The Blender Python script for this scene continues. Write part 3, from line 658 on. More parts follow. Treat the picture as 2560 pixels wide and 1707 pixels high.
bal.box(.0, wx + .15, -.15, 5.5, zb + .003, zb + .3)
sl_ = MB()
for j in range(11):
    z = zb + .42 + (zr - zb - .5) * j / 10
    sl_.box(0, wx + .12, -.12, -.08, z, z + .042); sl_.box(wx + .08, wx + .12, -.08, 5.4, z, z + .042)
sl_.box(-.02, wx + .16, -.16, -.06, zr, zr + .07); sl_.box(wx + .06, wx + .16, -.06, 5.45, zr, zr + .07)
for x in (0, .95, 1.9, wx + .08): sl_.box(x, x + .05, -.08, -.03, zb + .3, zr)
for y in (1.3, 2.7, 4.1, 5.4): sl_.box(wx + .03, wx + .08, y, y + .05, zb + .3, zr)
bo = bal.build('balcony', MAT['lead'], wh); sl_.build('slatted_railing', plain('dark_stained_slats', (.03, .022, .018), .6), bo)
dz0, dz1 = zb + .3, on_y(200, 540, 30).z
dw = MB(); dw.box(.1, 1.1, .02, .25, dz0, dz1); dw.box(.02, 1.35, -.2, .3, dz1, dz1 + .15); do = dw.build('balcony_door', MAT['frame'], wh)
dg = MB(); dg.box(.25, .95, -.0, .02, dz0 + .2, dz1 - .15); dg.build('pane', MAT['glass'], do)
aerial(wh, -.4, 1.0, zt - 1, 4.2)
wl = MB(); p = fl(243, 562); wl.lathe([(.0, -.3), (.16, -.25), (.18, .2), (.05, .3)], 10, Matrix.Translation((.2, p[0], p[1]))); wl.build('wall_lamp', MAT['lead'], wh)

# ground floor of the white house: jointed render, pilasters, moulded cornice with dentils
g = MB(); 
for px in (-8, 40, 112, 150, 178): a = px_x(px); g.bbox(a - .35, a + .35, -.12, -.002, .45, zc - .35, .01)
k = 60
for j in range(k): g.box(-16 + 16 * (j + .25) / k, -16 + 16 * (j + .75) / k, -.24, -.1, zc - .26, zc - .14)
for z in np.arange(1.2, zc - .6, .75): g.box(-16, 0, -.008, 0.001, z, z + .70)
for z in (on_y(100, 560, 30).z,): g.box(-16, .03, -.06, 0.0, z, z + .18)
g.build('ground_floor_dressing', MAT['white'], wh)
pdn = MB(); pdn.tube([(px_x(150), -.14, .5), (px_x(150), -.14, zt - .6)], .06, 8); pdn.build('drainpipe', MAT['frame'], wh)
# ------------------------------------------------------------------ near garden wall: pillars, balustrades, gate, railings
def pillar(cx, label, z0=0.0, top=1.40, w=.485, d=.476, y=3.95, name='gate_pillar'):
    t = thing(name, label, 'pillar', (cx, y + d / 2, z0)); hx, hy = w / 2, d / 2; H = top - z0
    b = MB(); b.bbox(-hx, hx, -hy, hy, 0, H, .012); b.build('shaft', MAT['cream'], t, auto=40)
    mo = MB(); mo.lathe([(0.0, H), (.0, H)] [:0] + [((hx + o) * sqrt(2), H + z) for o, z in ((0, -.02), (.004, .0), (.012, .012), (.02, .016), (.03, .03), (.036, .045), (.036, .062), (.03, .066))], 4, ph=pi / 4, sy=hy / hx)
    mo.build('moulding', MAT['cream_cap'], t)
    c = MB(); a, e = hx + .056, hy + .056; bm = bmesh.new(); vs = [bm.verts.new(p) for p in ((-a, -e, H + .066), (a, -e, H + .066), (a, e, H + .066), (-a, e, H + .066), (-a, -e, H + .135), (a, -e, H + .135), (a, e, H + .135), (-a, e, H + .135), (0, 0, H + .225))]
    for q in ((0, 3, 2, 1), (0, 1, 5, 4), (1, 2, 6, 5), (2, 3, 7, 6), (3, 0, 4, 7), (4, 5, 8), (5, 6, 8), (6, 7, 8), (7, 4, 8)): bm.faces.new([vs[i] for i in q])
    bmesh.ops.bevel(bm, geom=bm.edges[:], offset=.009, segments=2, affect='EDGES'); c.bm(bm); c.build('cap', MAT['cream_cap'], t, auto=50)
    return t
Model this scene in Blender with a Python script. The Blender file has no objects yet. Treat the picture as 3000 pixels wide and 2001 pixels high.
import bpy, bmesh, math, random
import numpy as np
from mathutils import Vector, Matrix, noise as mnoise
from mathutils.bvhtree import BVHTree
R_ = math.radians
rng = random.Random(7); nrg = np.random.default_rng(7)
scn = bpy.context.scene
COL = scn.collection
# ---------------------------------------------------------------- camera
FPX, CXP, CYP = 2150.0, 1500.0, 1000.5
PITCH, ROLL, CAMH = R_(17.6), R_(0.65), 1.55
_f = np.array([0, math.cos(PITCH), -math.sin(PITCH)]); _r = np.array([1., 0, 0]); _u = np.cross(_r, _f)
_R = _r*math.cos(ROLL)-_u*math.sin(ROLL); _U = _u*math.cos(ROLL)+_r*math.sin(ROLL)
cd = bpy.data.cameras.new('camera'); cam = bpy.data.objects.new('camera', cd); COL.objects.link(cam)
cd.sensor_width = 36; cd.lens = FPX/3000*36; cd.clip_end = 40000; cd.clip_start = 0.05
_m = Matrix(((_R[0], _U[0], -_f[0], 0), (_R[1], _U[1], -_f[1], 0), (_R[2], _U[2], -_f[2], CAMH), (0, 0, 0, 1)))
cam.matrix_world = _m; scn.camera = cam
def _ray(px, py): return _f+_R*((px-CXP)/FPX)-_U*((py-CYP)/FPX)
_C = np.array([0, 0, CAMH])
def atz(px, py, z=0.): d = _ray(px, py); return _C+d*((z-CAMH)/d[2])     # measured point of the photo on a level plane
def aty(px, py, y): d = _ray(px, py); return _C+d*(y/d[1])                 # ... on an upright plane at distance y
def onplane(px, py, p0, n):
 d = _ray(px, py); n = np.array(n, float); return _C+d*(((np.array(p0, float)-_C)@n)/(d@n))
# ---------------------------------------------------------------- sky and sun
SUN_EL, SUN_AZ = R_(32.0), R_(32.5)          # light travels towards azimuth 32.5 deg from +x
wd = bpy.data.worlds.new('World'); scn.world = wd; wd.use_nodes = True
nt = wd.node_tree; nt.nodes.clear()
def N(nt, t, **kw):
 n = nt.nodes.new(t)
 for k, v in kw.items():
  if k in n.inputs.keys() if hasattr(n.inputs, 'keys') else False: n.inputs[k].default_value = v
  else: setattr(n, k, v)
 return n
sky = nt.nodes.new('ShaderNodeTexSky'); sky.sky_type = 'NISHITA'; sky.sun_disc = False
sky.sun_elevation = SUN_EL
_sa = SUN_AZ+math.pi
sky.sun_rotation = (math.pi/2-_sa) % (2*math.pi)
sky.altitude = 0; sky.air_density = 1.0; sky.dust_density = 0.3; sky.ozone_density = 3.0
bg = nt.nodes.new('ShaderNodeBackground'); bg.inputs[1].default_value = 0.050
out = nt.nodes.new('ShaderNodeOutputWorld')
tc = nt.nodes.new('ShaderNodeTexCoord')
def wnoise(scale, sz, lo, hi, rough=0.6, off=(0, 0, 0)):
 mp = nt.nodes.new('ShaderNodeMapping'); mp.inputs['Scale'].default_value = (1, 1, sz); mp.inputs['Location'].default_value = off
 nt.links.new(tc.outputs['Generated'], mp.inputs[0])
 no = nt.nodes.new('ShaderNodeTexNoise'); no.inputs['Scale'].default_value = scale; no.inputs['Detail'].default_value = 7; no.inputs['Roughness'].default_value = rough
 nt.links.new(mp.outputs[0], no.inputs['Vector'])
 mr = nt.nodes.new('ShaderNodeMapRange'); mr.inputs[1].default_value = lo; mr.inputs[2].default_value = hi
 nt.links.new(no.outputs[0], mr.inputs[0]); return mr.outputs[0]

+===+

What the task asks
In the listing above, please print only the lines from the first one to the line where "wl = MB(); p" appears, exactly as written, both of those lines included.

Result for this task
The Blender Python script for this scene continues. Write part 3, from line 658 on. More parts follow. Treat the picture as 2560 pixels wide and 1707 pixels high.
bal.box(.0, wx + .15, -.15, 5.5, zb + .003, zb + .3)
sl_ = MB()
for j in range(11):
    z = zb + .42 + (zr - zb - .5) * j / 10
    sl_.box(0, wx + .12, -.12, -.08, z, z + .042); sl_.box(wx + .08, wx + .12, -.08, 5.4, z, z + .042)
sl_.box(-.02, wx + .16, -.16, -.06, zr, zr + .07); sl_.box(wx + .06, wx + .16, -.06, 5.45, zr, zr + .07)
for x in (0, .95, 1.9, wx + .08): sl_.box(x, x + .05, -.08, -.03, zb + .3, zr)
for y in (1.3, 2.7, 4.1, 5.4): sl_.box(wx + .03, wx + .08, y, y + .05, zb + .3, zr)
bo = bal.build('balcony', MAT['lead'], wh); sl_.build('slatted_railing', plain('dark_stained_slats', (.03, .022, .018), .6), bo)
dz0, dz1 = zb + .3, on_y(200, 540, 30).z
dw = MB(); dw.box(.1, 1.1, .02, .25, dz0, dz1); dw.box(.02, 1.35, -.2, .3, dz1, dz1 + .15); do = dw.build('balcony_door', MAT['frame'], wh)
dg = MB(); dg.box(.25, .95, -.0, .02, dz0 + .2, dz1 - .15); dg.build('pane', MAT['glass'], do)
aerial(wh, -.4, 1.0, zt - 1, 4.2)
wl = MB(); p = fl(243, 562); wl.lathe([(.0, -.3), (.16, -.25), (.18, .2), (.05, .3)], 10, Matrix.Translation((.2, p[0], p[1]))); wl.build('wall_lamp', MAT['lead'], wh)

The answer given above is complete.